The proxy war being waged by the US and NATO against Russia represents a continuation and dangerous escalation of the decades of US military aggression against the peoples of Syria, Iraq and the rest of the region, whose sovereignty and human rights were laid waste by “shock and awe” bombardments, colonial-style occupation, massacres and torture.
The International Criminal Court (ICC), which has indicted President Vladimir Putin as a war criminal for Russia’s evacuation of children from war zones in Ukraine, has kept its lips sealed in relation to Washington’s flagrant violations of international law through its continued occupation and bombing of Syria, not to mention the more than 30 years of US imperialist crimes that preceded it.
Every US president over the past three decades deserves to be standing in the dock of a war crimes trial for the wars against Iraq, Afghanistan, Libya, Syria and Yemen, along with unilateral sanctions regimes that have claimed the lives of millions, and the criminal CIA assassination and torture programs.

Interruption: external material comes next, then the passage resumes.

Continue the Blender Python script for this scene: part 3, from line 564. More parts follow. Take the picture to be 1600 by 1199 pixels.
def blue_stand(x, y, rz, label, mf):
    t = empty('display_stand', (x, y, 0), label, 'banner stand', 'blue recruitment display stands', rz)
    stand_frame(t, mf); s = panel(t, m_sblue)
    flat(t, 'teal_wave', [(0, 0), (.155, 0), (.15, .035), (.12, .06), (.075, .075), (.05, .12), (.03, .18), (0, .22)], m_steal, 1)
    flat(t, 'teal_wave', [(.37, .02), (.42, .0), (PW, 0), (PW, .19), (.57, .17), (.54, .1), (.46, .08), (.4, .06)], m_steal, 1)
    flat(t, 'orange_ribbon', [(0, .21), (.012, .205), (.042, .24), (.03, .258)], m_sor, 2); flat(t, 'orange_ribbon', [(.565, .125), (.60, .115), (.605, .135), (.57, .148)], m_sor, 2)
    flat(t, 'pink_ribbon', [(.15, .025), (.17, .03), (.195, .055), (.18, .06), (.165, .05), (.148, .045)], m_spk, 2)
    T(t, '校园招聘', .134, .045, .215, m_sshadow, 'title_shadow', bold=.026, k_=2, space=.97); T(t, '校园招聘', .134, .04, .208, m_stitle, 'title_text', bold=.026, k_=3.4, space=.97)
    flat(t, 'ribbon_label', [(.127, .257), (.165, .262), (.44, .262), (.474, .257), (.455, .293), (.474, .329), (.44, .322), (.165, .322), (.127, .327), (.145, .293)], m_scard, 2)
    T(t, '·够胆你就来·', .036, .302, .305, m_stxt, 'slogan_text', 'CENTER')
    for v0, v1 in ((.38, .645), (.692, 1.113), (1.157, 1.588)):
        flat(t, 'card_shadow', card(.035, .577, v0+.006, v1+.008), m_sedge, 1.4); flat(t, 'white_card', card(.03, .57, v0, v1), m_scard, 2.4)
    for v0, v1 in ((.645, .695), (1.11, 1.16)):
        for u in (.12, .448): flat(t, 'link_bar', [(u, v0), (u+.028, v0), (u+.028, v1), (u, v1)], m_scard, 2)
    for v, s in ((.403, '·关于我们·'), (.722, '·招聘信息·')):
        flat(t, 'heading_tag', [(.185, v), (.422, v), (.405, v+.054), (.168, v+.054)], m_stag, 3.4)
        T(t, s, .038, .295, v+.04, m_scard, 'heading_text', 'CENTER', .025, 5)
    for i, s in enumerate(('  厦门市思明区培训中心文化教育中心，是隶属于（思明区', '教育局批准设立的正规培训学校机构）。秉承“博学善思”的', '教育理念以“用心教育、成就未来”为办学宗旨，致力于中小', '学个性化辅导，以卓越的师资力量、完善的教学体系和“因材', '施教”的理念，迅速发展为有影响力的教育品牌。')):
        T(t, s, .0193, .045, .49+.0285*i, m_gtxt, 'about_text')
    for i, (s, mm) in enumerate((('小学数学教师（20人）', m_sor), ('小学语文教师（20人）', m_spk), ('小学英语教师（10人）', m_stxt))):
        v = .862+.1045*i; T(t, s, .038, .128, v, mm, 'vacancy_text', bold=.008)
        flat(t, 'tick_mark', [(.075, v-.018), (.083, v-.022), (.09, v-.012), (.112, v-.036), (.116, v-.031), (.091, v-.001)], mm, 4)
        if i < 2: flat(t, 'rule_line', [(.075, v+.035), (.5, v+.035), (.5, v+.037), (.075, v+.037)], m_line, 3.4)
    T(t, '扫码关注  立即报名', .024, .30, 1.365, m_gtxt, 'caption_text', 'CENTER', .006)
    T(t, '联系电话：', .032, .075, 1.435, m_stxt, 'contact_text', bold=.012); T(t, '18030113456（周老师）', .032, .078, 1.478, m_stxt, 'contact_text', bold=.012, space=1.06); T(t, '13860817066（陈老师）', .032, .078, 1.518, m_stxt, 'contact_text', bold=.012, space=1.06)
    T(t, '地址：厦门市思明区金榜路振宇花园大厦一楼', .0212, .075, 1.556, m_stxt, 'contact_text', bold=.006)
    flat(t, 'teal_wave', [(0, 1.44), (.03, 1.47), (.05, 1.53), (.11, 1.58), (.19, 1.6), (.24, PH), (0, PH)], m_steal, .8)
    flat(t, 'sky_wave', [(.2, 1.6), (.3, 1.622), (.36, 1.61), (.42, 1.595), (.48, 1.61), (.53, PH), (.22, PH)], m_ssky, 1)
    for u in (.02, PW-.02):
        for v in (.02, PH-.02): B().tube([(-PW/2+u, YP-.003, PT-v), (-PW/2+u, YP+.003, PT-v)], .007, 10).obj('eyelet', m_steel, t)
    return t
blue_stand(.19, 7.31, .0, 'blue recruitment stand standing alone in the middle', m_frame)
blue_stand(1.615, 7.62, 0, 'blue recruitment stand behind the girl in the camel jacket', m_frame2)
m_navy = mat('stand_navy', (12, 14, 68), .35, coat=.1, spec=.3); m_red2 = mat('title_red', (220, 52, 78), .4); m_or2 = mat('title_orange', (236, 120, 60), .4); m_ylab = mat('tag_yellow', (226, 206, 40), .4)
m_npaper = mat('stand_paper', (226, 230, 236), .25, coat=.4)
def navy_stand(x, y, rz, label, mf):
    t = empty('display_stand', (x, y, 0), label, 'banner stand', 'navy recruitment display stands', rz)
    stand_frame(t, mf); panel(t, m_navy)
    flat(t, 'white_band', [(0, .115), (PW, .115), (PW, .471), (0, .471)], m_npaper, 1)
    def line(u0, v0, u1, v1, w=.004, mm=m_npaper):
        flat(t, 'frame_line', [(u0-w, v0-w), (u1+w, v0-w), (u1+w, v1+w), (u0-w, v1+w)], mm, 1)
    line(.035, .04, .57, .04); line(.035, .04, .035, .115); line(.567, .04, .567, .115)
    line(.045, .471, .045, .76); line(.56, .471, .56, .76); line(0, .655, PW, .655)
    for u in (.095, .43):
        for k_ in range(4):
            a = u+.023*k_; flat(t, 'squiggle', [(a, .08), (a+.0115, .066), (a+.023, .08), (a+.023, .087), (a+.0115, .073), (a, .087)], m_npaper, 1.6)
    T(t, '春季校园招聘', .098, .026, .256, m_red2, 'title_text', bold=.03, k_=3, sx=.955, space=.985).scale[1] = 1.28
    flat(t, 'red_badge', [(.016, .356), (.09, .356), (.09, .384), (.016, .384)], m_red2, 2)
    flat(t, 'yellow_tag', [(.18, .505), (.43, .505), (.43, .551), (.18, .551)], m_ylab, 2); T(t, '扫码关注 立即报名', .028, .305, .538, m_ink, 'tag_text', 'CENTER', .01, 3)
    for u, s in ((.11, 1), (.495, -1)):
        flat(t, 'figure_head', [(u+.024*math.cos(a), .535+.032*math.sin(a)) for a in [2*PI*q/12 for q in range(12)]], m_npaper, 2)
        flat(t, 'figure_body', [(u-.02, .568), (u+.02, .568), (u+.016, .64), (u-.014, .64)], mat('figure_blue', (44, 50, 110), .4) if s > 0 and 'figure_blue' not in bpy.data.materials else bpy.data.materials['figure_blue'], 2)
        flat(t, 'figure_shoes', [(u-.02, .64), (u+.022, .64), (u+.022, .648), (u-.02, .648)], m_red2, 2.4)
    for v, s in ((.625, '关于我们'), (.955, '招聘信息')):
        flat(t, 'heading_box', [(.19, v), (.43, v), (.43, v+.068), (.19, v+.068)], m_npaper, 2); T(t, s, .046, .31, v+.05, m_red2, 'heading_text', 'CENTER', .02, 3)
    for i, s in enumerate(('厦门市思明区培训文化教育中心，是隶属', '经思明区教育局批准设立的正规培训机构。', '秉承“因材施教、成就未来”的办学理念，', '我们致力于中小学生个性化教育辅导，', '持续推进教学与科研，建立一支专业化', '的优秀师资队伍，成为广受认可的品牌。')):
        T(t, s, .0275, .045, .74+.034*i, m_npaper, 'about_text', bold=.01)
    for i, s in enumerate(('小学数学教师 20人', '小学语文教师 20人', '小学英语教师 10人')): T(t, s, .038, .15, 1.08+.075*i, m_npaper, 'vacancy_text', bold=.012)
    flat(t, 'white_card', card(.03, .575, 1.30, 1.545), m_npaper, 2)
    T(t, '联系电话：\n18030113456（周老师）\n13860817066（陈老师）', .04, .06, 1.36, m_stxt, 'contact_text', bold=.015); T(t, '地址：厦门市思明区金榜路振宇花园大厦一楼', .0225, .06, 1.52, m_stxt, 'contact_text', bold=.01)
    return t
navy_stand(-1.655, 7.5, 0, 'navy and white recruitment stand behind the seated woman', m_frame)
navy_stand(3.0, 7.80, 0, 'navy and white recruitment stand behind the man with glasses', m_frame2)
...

Washington, which has refused to recognize the ICC’s jurisdiction, has gone so far as to enact legislation threatening to use military force against The Hague should the court attempt to try US military or political figures, while imposing sanctions like those used against terrorists and drug traffickers on ICC jurists for even daring to investigate charges of US war crimes in Afghanistan.
While the Pentagon has shifted its focus from the decades of wars of aggression in the Middle East to the preparation of new and potentially world-catastrophic nuclear wars against Russia and China, it still has the capacity to unleash massive violence against the peoples of Syria, Iran, Iraq and the rest of the region.